Uma jovem me telefonou (a voz era fresca, sonora e lisa, como só as moças têm) para pedir que eu escrevesse contra um homem que vende passarinhos. Viu esse homem na rua Gonçalves Dias ou Ouvidor e ele tinha uma caixa com muitos passarinhos. Notou que ele abria a caixa e tirava um pássaro, sem que os outros tentassem fugir. Achou estranho. Um senhor que estava perto explicou: o homem cega os pássaros, ou com um alfinete ou aproximando de seus olhos, embora sem tocar, um ferro em brasa. Acha que assim o passarinho canta mais, e além disso deixa de voar, e desta maneira vende o bichinho com mais facilidade, porque o transeunte pensa que o pássaro é mansinho.

A moça telefonou para a Sociedade Protetora dos Animais. De lá alguém disse que já ouviu essa história, mas que é difícil localizar o homem, porque ele é ambulante e não tem ponto certo.

Creio que o comércio de pássaros do país é proibido, mesmo que o vendedor não seja ambulante e não pratique essa crueldade. Já tenho ouvido falar de outros processos: sujeitos que pintam os pássaros, que cortam músculos da asa, que embriagam o bichinho, tudo para iludir o comprador. Se é mesmo proibido, o caso é de mandar ao novo chefe de polícia o apelo da moça. O “rapa” fiscal ou policial é odioso quando prende inocentes camelôs, tantas vezes mais simpáticos e honestos que o “comércio estabelecido que paga impostos. etc.”; camelôs que não são apenas mercadores, são também artistas humildes das calçadas, capazes de pôr um sorriso na cara preocupada dos homens e um brilho de mistério e encantamento nos olhos das crianças. É verdade que às vezes vendem como coisa maravilhosa um aparelhinho que quando a gente chega em casa vê que não serve para nada; mas o prejuízo que eles nos dão é sempre modesto, e afinal eles gastaram honradamente gestos e palavreados, oratória e humour. Mas a grave publicidade das grandes agências americanizadas faz com frequência a mesma coisa em grande escala, tanto pelo rádio como pelo jornal; e isso para não falar dos outros camelôs, os cívicos, ainda há pouco alucinando a cidade com alto-falantes, cartazes e discursos a anunciar as próprias pessoas como produtos de primeira classe.

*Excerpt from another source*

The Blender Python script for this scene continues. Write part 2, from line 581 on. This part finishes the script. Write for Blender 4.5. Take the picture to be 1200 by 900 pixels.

O regime é liberal, e afinal cada cidadão fica com o direito de não comprar esta canetinha-tinteiro, nem votar naquele varão de Plutarco. Mas esse liberalismo não pode proteger o homem ruim que judia com os passarinhos; este é um proxeneta ignóbil e sádico, e a ele deve ser legalmente equiparado. Aqui ficam, senhor coronel Geraldo de Menezes Cortes, o pedido e o apelo da moça. Governe com as moças a favor dos passarinhos, e com certeza irá para o céu mais depressa — se é que chefe de polícia pode entrar no céu.